Functional Core Competencies for the Accounting Profession 

Functional competencies relate to the technical competencies, which are most closely aligned with the value contributed by accounting professionals.

Decision Modeling

Individuals preparing to enter the accounting profession must be able to use strategic and critical approaches to decision-making. They must objectively consider issues, identify alternatives, and choose and implement solution approaches in order to deliver services and provide value.

Risk Analysis

Risk analysis and control is fundamental to professional service delivery. The identification and management of audit risk (that is, the risk that the auditor will fail to detect a misstatement, caused by inadvertent error or fraud, that is, material to financial statements) is the basis for the conduct of a GAAS audit. The understanding of business risk (that is, the risk that an entity—either a client or the prospective accounting professional's employer—will fail to achieve its objectives) affects how business strategy is created and implemented.

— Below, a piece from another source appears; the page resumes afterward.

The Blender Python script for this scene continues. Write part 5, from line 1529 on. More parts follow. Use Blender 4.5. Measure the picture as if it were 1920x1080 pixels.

Measures used should be both relevant (that is, bear on the decision to be made) and reliable (consistently measure what they purport to measure). Various measurement and disclosure criteria used by accounting professionals—such as GAAP, OCBOA (Other Comprehensive Basis of Accounting) and tax reporting—have been codified to some degree. Other performance measures (such as Economic Value Added) or stated criteria (for example, investment performance) are used for special purposes. Some measurement criteria (such as effectiveness of internal control) are measured qualitatively, rather than quantitatively.


Communicating the scope of work and findings or recommendations is an integral part of a professional service. An accounting professional in public practice might issue an audit or attestation report, recommendations for improved services, or tax or financial planning advice. An accounting professional in business, industry, or government might analyze operations or provide communications to the board of directors. Communicating clearly and objectively the work done and the resulting findings is critical to the value of the professional service. Some forms of communication are governed by professional standards (such as the form and content of the standard auditor's report or the required communications to audit committees) or law. Others are based on the service applied and the needs of those to whom the accounting professional reports.


Although accounting professionals need a foundation in standards and other relevant rules, such guidance is constantly evolving. Many accounting profession functions depend on obtaining information from within and outside of an entity. Accordingly, the individual preparing to enter the accounting profession needs to have strong research skills to access relevant guidance or other information, understand it, and apply it.

Leverage Technology to Develop and Enhance Functional Competencies

Technology is pervasive in the accounting profession. Individuals entering the accounting profession must acquire the necessary skills to use technology tools effectively and efficiently. These technology tools can be used both to develop and apply other functional competencies.